--- START OF Record set ---

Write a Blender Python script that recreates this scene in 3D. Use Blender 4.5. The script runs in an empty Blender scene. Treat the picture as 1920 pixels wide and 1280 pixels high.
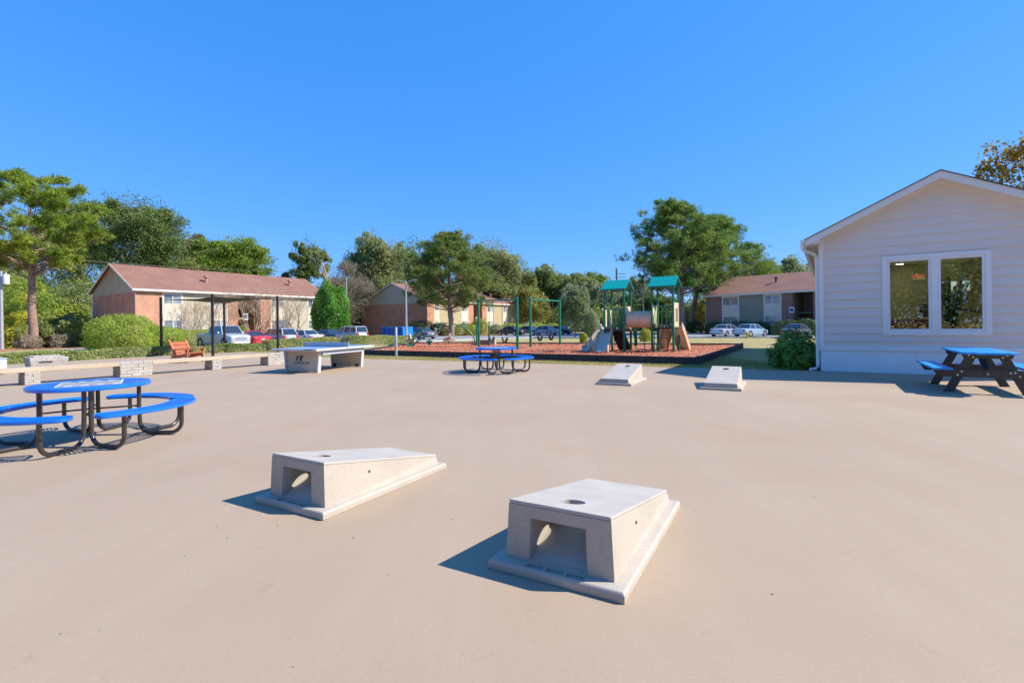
LEAF = (1.5, 1.28)
import bpy, bmesh, math, random
import numpy as np
from mathutils import Vector, Matrix, Euler
from mathutils.geometry import tessellate_polygon
S = bpy.context.scene
COL = S.collection
PI = math.pi
rnd = random.Random(7)
# ------------------------------------------------------------------ camera model (survey of the photograph)
FPX, ROLL, CX0, CY0, CH = 930.0, 0.012, 960.0, 608.0, 1.45
def uv(x, y):
    a, b = x-CX0, y-CY0
    return (a*math.cos(ROLL)-b*math.sin(ROLL))/FPX, (a*math.sin(ROLL)+b*math.cos(ROLL))/FPX
def sst(a, b, t):
    t = max(0., min(1., (t-a)/(b-a))); return t*t*(3-2*t)
def T(x, y):
    return -0.03 - 0.27*sst(38, 46, y)
def at(x, d):
    """ground point seen in photo column x at distance d"""
    u = uv(x, CY0+12)[0]
    return Vector((u*d, d, T(u*d, d)))
def hz(x, y, d):
    """height of what is seen at photo row y at distance d"""
    return CH-uv(x, y)[1]*d
A = Vector((.53, .848, 0)); B = Vector((.848, -.53, 0))      # the grid everything in the court is set out on
# ------------------------------------------------------------------ materials
def lin(c):
    return tuple(((v/12.92) if v <= .04045 else ((v+.055)/1.055)**2.4) for v in c)
class NT:
    def __init__(s, m):
        s.t = m.node_tree; s.n = s.t.nodes; s.l = s.t.links
    def new(s, ty, **k):
        n = s.n.new(ty)
        for a, b in k.items():
            if a.startswith('_'): setattr(n, a[1:], b)
            else: n.inputs[a.replace('__', ' ')].default_value = b
        return n
    def link(s, a, b): s.l.new(a, b)
MATS = {}
def mat(name, col, rough=.7, metal=0., n1=None, n2=None, bump=None, col2=None, spec=.5, coord='Object', coat=0.):
    """col: linear base colour. n1=(scale, amount) broad mottling; n2 fine; bump=(scale, strength, dist); col2 = second colour mixed by the broad noise"""
    if name in MATS: return MATS[name]
    m = bpy.data.materials.new(name); m.use_nodes = True; MATS[name] = m
    t = NT(m); b = t.n['Principled BSDF']
    b.inputs['Roughness'].default_value = rough; b.inputs['Metallic'].default_value = metal
    b.inputs['Specular IOR Level'].default_value = spec; b.inputs['Coat Weight'].default_value = coat
    b.inputs['Base Color'].default_value = (*col, 1)
    tc = t.new('ShaderNodeTexCoord'); co = tc.outputs[coord]
    cur = None
    if n1:
        no = t.new('ShaderNodeTexNoise', Scale=n1[0], Detail=5., Roughness=.6); t.link(co, no.inputs['Vector'])
        mr = t.new('ShaderNodeMapRange'); mr.inputs['From Min'].default_value = .3; mr.inputs['From Max'].default_value = .7
        t.link(no.outputs[0], mr.inputs['Value'])
        mx = t.new('ShaderNodeMix', _data_type='RGBA')
        c2 = col2 if col2 else tuple(c*(1+n1[1]) for c in col)
        c1 = col if col2 else tuple(c*(1-n1[1]) for c in col)
        mx.inputs[6].default_value = (*c1, 1); mx.inputs[7].default_value = (*c2, 1)
        t.link(mr.outputs[0], mx.inputs[0]); cur = mx.outputs[2]
    if n2:
        no = t.new('ShaderNodeTexNoise', Scale=n2[0], Detail=3., Roughness=.7); t.link(co, no.inputs['Vector'])
        mr = t.new('ShaderNodeMapRange'); mr.inputs['From Min'].default_value = .3; mr.inputs['From Max'].default_value = .7
        mr.inputs['To Min'].default_value = 1-n2[1]; mr.inputs['To Max'].default_value = 1+n2[1]
        t.link(no.outputs[0], mr.inputs['Value'])
        vm = t.new('ShaderNodeVectorMath', _operation='SCALE')
        if cur: t.link(cur, vm.inputs[0])
        else: vm.inputs[0].default_value = col
        t.link(mr.outputs[0], vm.inputs['Scale']); cur = vm.outputs[0]
    if cur: t.link(cur, b.inputs['Base Color'])
    if bump:
        no = t.new('ShaderNodeTexNoise', Scale=bump[0], Detail=4., Roughness=.65); t.link(co, no.inputs['Vector'])
        bp = t.new('ShaderNodeBump', Strength=bump[1], Distance=bump[2]); t.link(no.outputs[0], bp.inputs['Height'])
        t.link(bp.outputs[0], b.inputs['Normal'])
    return m
def brick_mat(name, c1, c2, mortar, w=.2, h=.068, ms=.008, rough=.85, bumps=.4):
    m = bpy.data.materials.new(name); m.use_nodes = True
    t = NT(m); b = t.n['Principled BSDF']; b.inputs['Roughness'].default_value = rough
    tc = t.new('ShaderNodeTexCoord'); sx = t.new('ShaderNodeSeparateXYZ'); t.link(tc.outputs['Object'], sx.inputs[0])
    ad = t.new('ShaderNodeMath', _operation='ADD'); t.link(sx.outputs[0], ad.inputs[0]); t.link(sx.outputs[1], ad.inputs[1])
    cb = t.new('ShaderNodeCombineXYZ'); t.link(ad.outputs[0], cb.inputs[0]); t.link(sx.outputs[2], cb.inputs[1])
    br = t.new('ShaderNodeTexBrick', Scale=1.)
    br.inputs['Color1'].default_value = (*c1, 1); br.inputs['Color2'].default_value = (*c2, 1); br.inputs['Mortar'].default_value = (*mortar, 1)
    br.inputs['Brick Width'].default_value = w; br.inputs['Row Height'].default_value = h; br.inputs['Mortar Size'].default_value = ms
    t.link(cb.outputs[0], br.inputs['Vector'])
    no = t.new('ShaderNodeTexNoise', Scale=.9, Detail=5.); t.link(tc.outputs['Object'], no.inputs['Vector'])
    mr = t.new('ShaderNodeMapRange'); mr.inputs['From Min'].default_value = .3; mr.inputs['From Max'].default_value = .7
    mr.inputs['To Min'].default_value = .85; mr.inputs['To Max'].default_value = 1.15; t.link(no.outputs[0], mr.inputs['Value'])
    vm = t.new('ShaderNodeVectorMath', _operation='SCALE'); t.link(br.outputs['Color'], vm.inputs[0]); t.link(mr.outputs[0], vm.inputs['Scale'])
    t.link(vm.outputs[0], b.inputs['Base Color'])
    bp = t.new('ShaderNodeBump', Strength=bumps, Distance=.01); bp.invert = True; t.link(br.outputs['Fac'], bp.inputs['Height']); t.link(bp.outputs[0], b.inputs['Normal'])
    return m
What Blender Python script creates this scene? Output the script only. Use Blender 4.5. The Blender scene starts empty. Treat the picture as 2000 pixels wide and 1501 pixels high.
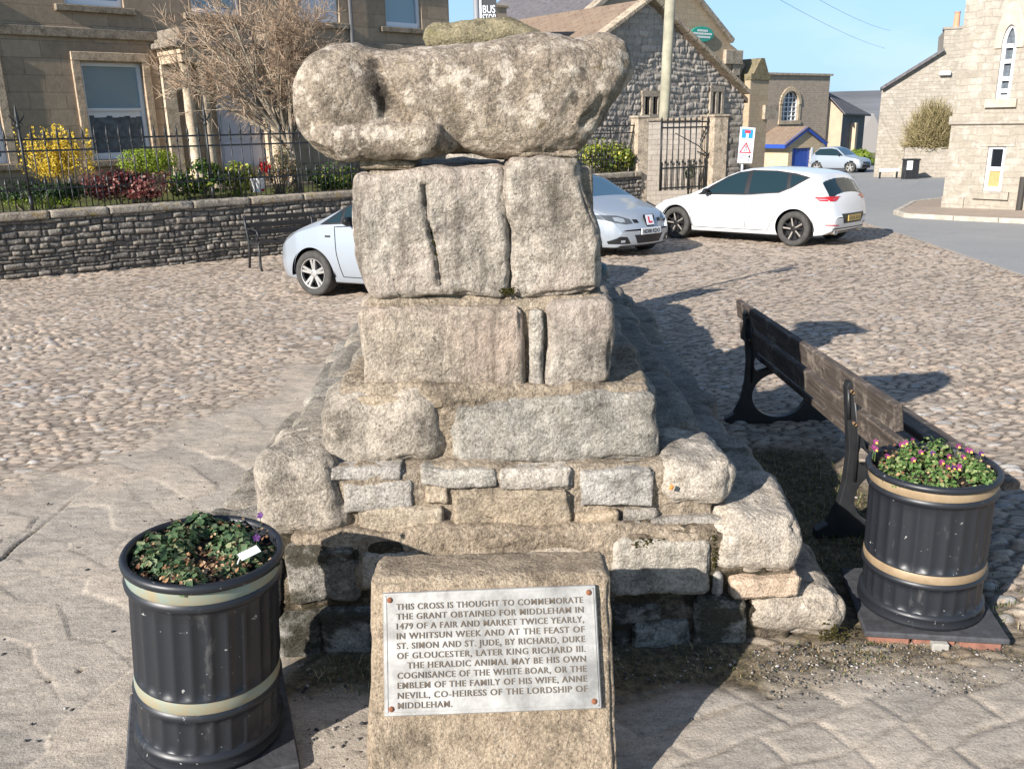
import bpy, math, random
import numpy as np
from mathutils import Matrix, Vector

SC = bpy.context.scene
COL = SC.collection
R_ = math.radians

# ------------------------------------------------------------------ camera
FPX, PITCH, ROLL, CZ, SLOPE = 1712.0, R_(16.6), R_(1.1), 1.9, -0.026
_f = np.array([0, math.cos(PITCH), -math.sin(PITCH)])
_u0 = np.array([0, math.sin(PITCH), math.cos(PITCH)])
_r0 = np.array([1.0, 0, 0])
_cx = math.cos(ROLL) * _r0 - math.sin(ROLL) * _u0
_cu = math.sin(ROLL) * _r0 + math.cos(ROLL) * _u0
cam = bpy.data.cameras.new('camera')
cam.lens = FPX / 2000 * 36
cam.sensor_width = 36
cam.clip_start, cam.clip_end = 0.05, 4000
camo = bpy.data.objects.new('camera', cam)
COL.objects.link(camo)
camo.matrix_world = Matrix([[_cx[0], _cu[0], -_f[0], 0], [_cx[1], _cu[1], -_f[1], 0], [_cx[2], _cu[2], -_f[2], CZ], [0, 0, 0, 1]])
SC.camera = camo

# ------------------------------------------------------------------ light
SUN_AZ, SUN_EL = 43.0, 26.8            # azimuth the light travels towards (from +Y to +X), elevation
world = bpy.data.worlds.new('World')
SC.world = world
world.use_nodes = True
wn = world.node_tree
bg = wn.nodes['Background']
sky = wn.nodes.new('ShaderNodeTexSky')
sky.sky_type = 'NISHITA'
sky.sun_disc = False
sky.sun_elevation = R_(SUN_EL)
sky.sun_rotation = R_(SUN_AZ + 180)
sky.air_density, sky.dust_density, sky.ozone_density = 1.0, 0.3, 1.5
tcw = wn.nodes.new('ShaderNodeTexCoord'); sep = wn.nodes.new('ShaderNodeSeparateXYZ'); wn.links.new(tcw.outputs['Generated'], sep.inputs[0])
rw_ = wn.nodes.new('ShaderNodeValToRGB'); wn.links.new(sep.outputs['Z'], rw_.inputs[0])          # pale spring haze low in the sky
els = rw_.color_ramp.elements; els.new(0.14)
for e_, (p_, v_) in zip(sorted(els, key=lambda q: q.position), ((0.0, .88), (0.14, .62), (0.36, 0.0))): e_.color = (v_, v_, v_, 1); e_.position = p_
cl = wn.nodes.new('ShaderNodeTexNoise'); cl.inputs['Scale'].default_value = 2.6; cl.inputs['Detail'].default_value = 5; mpw = wn.nodes.new('ShaderNodeMapping'); mpw.inputs['Scale'].default_value = (1, 1, 4); wn.links.new(tcw.outputs['Generated'], mpw.inputs[0]); wn.links.new(mpw.outputs[0], cl.inputs['Vector'])
rc = wn.nodes.new('ShaderNodeValToRGB'); wn.links.new(cl.outputs[0], rc.inputs[0]); rc.color_ramp.elements[0].position = .5; rc.color_ramp.elements[0].color = (2.7, 4.9, 7.6, 1); rc.color_ramp.elements[1].position = .75; rc.color_ramp.elements[1].color = (4.6, 6.0, 7.6, 1)
mxw = wn.nodes.new('ShaderNodeMix'); mxw.data_type = 'RGBA'; wn.links.new(rw_.outputs[0], mxw.inputs[0]); wn.links.new(sky.outputs[0], mxw.inputs[6]); wn.links.new(rc.outputs[0], mxw.inputs[7]); wn.links.new(mxw.outputs[2], bg.inputs[0])
bg.inputs[1].default_value = 0.09
sl = bpy.data.lights.new('sun', 'SUN')
sl.energy = 5.0
sl.angle = R_(0.53)
sl.color = (1.0, 0.945, 0.875)
so = bpy.data.objects.new('sun', sl)
COL.objects.link(so)
_d = Vector((math.sin(R_(SUN_AZ)) * math.cos(R_(SUN_EL)), math.cos(R_(SUN_AZ)) * math.cos(R_(SUN_EL)), -math.sin(R_(SUN_EL))))
so.rotation_euler = _d.to_track_quat('-Z', 'Y').to_euler()
so.location = (-20, -20, 20)
SC.view_settings.view_transform = 'Standard'
SC.view_settings.look = 'None'
SC.view_settings.exposure = 0.74
SC.view_settings.gamma = 1.0
SC.render.engine = 'CYCLES'
SC.cycles.max_bounces = 6
SC.cycles.diffuse_bounces = 3
SC.cycles.use_denoising = True

# ------------------------------------------------------------------ geometry helpers
def ray(px, py):
    return _f * FPX + _cx * (px - 1000) + _cu * (750.5 - py)
O_ = np.array([0, 0, CZ])
def at(px, py, y):                      # the point of the plane y = const seen at a pixel
    r = ray(px, py); return O_ + r * (y / r[1])
def gnd(px, py, h=0.0):                 # the ground point seen at a pixel
    r = ray(px, py); return O_ + r * ((CZ - h) / (SLOPE * r[1] - r[2]))
def onp(px, py, p0, az):                # the point of a vertical plane through p0 running along az
    a = R_(az); n = np.array([math.cos(a), -math.sin(a), 0]); r = ray(px, py)
    return O_ + r * (((np.array(p0, float) - O_) @ n) / (r @ n))
def gz(x, y): return SLOPE * y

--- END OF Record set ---

Problem to work on: In the entries above, find the line that contains "What Blender Python" and the line that contains "R_ = math.radians". Reproduce exactly those two lines and every line between them, but not the pictures.

Result of the task:
What Blender Python script creates this scene? Output the script only. Use Blender 4.5. The Blender scene starts empty. Treat the picture as 2000 pixels wide and 1501 pixels high.
import bpy, math, random
import numpy as np
from mathutils import Matrix, Vector

SC = bpy.context.scene
COL = SC.collection
R_ = math.radians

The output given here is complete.